Calderón y el colapso
de los principios
de los principios
Augusto Isla
Debo suponer que Felipe Calderón se formó en el canon de la doctrina social de la Iglesia romana, según la cual la sociedad debe ordenarse en provecho de todos y cada uno de sus miembros, de modo que asegure la primacía del bien común en el orden político. El origen de dicha doctrina se remonta a Tomás de Aquino (1225-1274), quien hermanó la razón aristotélica y la fe cristiana. El tomismo, nos dice Alejandro Taglavini, “se opone a la violencia como método organizador de la sociedad”. Ni siquiera es válido infligir algún detrimento a la parte –los criminales son personas, son pueblo; pueblo sin esperanza, sin brújula moral– para salvar el todo.

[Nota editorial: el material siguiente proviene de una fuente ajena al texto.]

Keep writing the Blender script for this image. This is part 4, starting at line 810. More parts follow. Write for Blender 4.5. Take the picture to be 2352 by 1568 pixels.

Digamos que en la guerra, vencedores y vencidos, si los hay, están atados, por igual, a la misma miseria.
Cuando Calderón se ostentó como comandante de las fuerzas armadas nos hizo saber que no gobernaría con la justicia, sino con la potencia; que el imperio de la ley, entendida como regla de conducta proclamada por la autoridad para el bien común, cedería su lugar a un orden represivo y cruento; que, en fin, estaba dispuesto a sacrificar vidas; vidas de personas cuyo valor es inconmensurable según el espíritu cristiano, pues en cada persona brilla el esplendor divino.
De acuerdo con la filosofía tomista, si alguien es llamado a servir a la comunidad, es porque la caridad le ordena acudir a una necesidad apremiante. En el gobierno de Calderón no hubo comprensión del fenómeno con el cual lidiaba, inscrito en los abismos de la desigualdad y en la bancarrota espiritual de amplios segmentos de nuestro pueblo; no hubo caridad ni prudencia, sino impotencia y necedad.
En su encíclica Humani generis, el papa Pío XII sostiene que el tomismo es la guía más segura para la doctrina católica. Calderón la arrojó por la borda y navegó en una atroz incertidumbre; el aire angelical de los principios fue reemplazado por un pragmatismo demencial que le ha heredado a México vulgaridad, pobreza y ríos de sangre.
Hemos de recordar las palabras de Aquiles en La Ilíada: “Nada vale para mí tanto como la vida, ni todos los bienes que se dice contiene Troya, la próspera ciudad. Pues se pueden conquistar bueyes y grandes carneros. Pero una vida humana, una vez que se ha ido, nada la reconquista.”